With laid-back melodies springing from finger-picked acoustic guitar, plaintive pedal-steel guitar, Wurlitzer, Hammond organ, and strings, Hello explores Prettyman's love of country-blues and folk from the '60s and '70s, artists like The Band, Joni Mitchell, and Bob Dylan. "There's something really pure and uncontrived about what they do," she says. "I really connect with that simplicity, and I think it made me write more bluesy songs." Recorded over six weeks in London with British producers and songwriters Martin Terefe (KT Tunstall, Ron Sexsmith) and Sacha Skarbek (James Blunt, KT Tunstall), Hello delivers on the promise Prettyman raised with her Virgin Records debut twentythree - a critically well-received collection of "bright, breezy ditties about romantic bliss" as People magazine put it in its review. Following twentythree's August 2005 release, Prettyman toured for two and a half years, with such artists as Ray LaMontagne, G. Love and Special Sauce, Chris Issac and Jason Mraz. The inspiration for Hello came from a recently failed relationship where Prettyman was inspired to use her songwriting skills to get past it. "After the split, I wrote a lot of angry songs, which felt normal, but the last thing I wanted was to make a depressing, break-up record. I think I had to get past those emotions to get to where I needed to go with everything else. So there are a few, like "Echo" and "Blindfold," but I didn't want to waste time being negative. I just wanted to rock out and get groovy and be happy!" And so the songs mine emotions about love that range from optimistic (first single "Madly" "Handshake," and "You Got Me") to more conflicted ("California Girl," "War Outta Peace," and "Just A Little Bit"), with a detour into world-weary on "In Bloom." With its simple piano and string arrangement and Prettyman's jazzy vocal cadences, the latter is perhaps the most sophisticated song she's ever recorded. Her muse now in full swing, Prettyman has come a long way since she discovered her dad's guitar and taught herself to play at age 15. "Before I knew it, I was writing songs," she says. "I've always been really passionate about writing, that was my strong subject throughout school." But music competed for attention with other her hobbies, including surfing. "If someone was having a get-together, we'd all go surfing, barbecue, and just hang out, and I'd just sort of play for my friends," Prettyman says.

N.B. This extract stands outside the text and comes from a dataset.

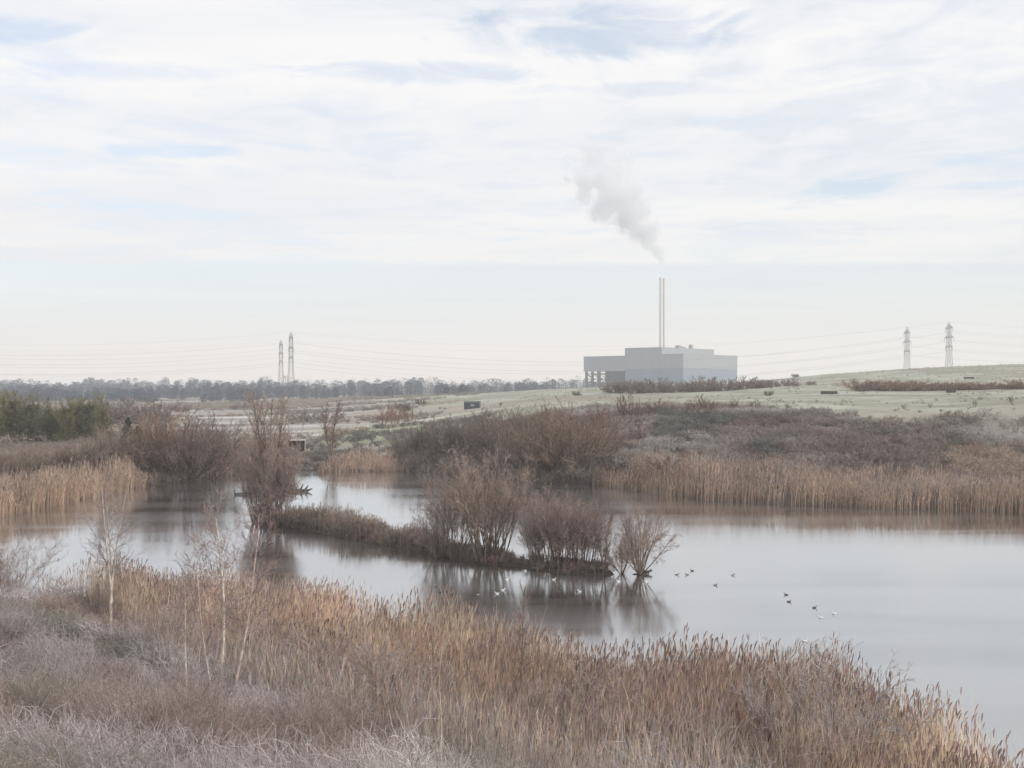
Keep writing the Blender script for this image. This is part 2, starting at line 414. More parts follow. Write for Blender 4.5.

A friend of a friend, who worked with filmmakers Taylor Steele and Chris Malloy, caught one of those impromptu performances and asked Prettyman to contribute a song to the soundtrack for the 2001 surf film Shelter. Soon Prettyman was performing at clubs and bars around San Diego, selling an EP (The Love EP) at shows and on her website. From there, the major labels came calling and Prettyman signed with Virgin Records, who released twentythree. Critics praised its low-key acoustic folk-pop with Rolling Stone leading the pack, calling Prettyman "one of the more promising young pop folkies." Now with Hello, Prettyman says she's "stepped it up a notch," chalking up the artistic leap between twentythree and Hello to the confidence that comes from incessant touring ("we were able to record pretty much everything live because I had toured for so long") and just the passage of time. "I have grown so much in the last two years," she says. "I've gone through so many changes and I think the album definitely reflects that. It's more grown-up, and it just feels legit. I've never been more excited about anything in my life as I am with this record. It is so me."